9/11/08

Querido diário

A Marta faz 30 anos. Queixa-se que mora sozinha com sete gatos e uma colónia de formigas. Para além disso não tem homem. Contudo, ao mesmo tempo fala-me de um tal de um estrelótipo qualquer de idade. Não percebo nada. Mas não acho muito correcto ter relações com idosos, e não imagino a minha amiga a dizer "o sim para todo o sempre" a um fulano chamado Estrelótipo.
A verdade é que para a animarmos resolvemos fazer-lhe uma surpresa. Porque ela pediu para lhe fazermos uma surpresa. Recuando no tempo, lembra-me quando organizei a festa dos seus 18 anos. Para a minha amiga o melhor -pensei eu. Talvez num lugar exótico, quente, de homens suados e comida meio picante. E lá fomos nós, ao frango assado da Caparica. Vi logo que ela gostou. Com aquele jeitinho de olhos muito esbugalhados e inexpressivos que ela sempre tem quando lhe faço estes mimos. Se há pessoa que me adora é a Marta.
Efectivamente, estava tudo programado ao pormenor: o restaurante, a saída e até as viagens. Conseguimos apanhar o autocarro para Cacilhas mesmo-mesmo à hora. Foi um pouco difícil enfiar o urso de 1,5 m dentro das portas do bus mas felizmente uns meninos do bairro do picapau deram uns pontapézinhos no urso a modos que ele lá entrou.
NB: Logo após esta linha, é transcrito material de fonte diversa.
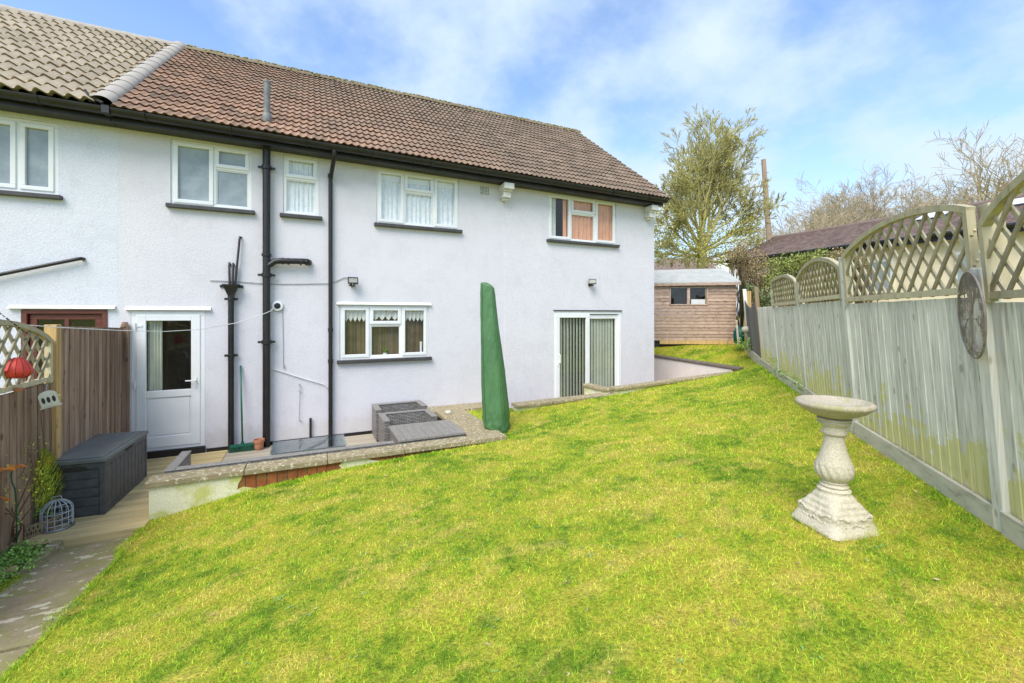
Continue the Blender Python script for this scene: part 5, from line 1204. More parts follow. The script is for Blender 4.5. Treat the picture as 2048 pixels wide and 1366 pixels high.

Aparentemente, os meus amigos e a Marta estavam um pouco nervosos com aqueles rapazes tão prestáveis. Não percebi porquê, até porque foram tão cuidadosos que se espalharam
pelo autocarro sentando-se ao lado de cada um de nós. Percebi claramente que estavam preocupados com a nossa segurança e resolveram proteger-nos visto não sermos daquelas bandas. A intenção foi boa mas ainda assim não resultou, sabe-se lá como mas ao chegar ao destino uns maganos tinham conseguido limpar-nos as carteiras. Mas a noite era ainda uma criança e apesar do Paulo estar descalço e a Maria ter desaparecido misteriosamente... agora que me lembro acho que ela nunca chegou a aparecer... bom, ainda assim convenci-os a cumprir com ânimo o programado. A minha amiga, a tornar-se agora uma mulher, merecia um entretenimento à altura. Haviam falado num certo show num bar lisboeta.
Para aqueles que não sabem inglês... show significa "mostrar", ok? Ou seja, calculei logo que fosse algo à altura das noites londrinas ou espanholas, que segundo consta sabem dar fiestas como ninguém. E fomos, a Maria lá havia de arranjar boleia para casa. Aparentemente enganámo-nos.

À chegada achei um pouco despropositado a cama redonda, como se alguém pudesse dormir com música tão alta, e pessoalmente não gosto de cetim porque escorrega muito. Enfim, aproveitei o décor o mais que pude saltando bastante em cima do colchão enquanto dedicava os parabéns à minha amiga no microfone do Élvis Presley. Essa parte foi divertida, até o senhor da música parar o som e puxar-me bruscamente por um braço até à mesa onde a Marta e o grupo me fitavam perplexos. Percebi que também estavam indignados com o azedume daquele homem. Já nessa altura o mundo andava cheio de gente mal disposta.
O show começou e apareceram uns senhores vestidos de senhoras e umas indumentárias que era coisa que nunca tinha visto. Somavam-se cachecóis, penas e chicotes em pleno voo. Muita maquilhagem, corpetes e acessórios. Faziam uma dança desajeitada em cima da cama, e sabe Deus como os homens por norma são desengonçados a dançar, com saltos então e num colchão... Bom, não tinha a beleza de um trocadero... a música era bera... tinha pouca história e os diálogos era só gritinhos, espamos de dor, e sons de chicote a rasgar o ar. Achei fraco. Mas já se sabe, são aquelas modas anglo-saxónicas. Acho que eles também não apreciaram muito. Saíram em silêncio e pareciam muito cansados e absortos. A Marta bocejava muito e repetidamente, pelo que percebi logo que tinha sido uma noite em cheio para ela. Eram 18 anos memoráveis.
Este ano resolvemos fazer uma coisa diferente. Não vou contar-vos já porque aquela marota lê o blog (tás aí doidinha para saber hein?) mas uma coisa vos prometo... será de bradar aos céus. E desta vez não vou em cantigas. Eles ainda não sabem, porque é
surpresa, mas vamos no meu carro e vou eu a conduzir. Nada de riscos desta vez. Tsst-tsst.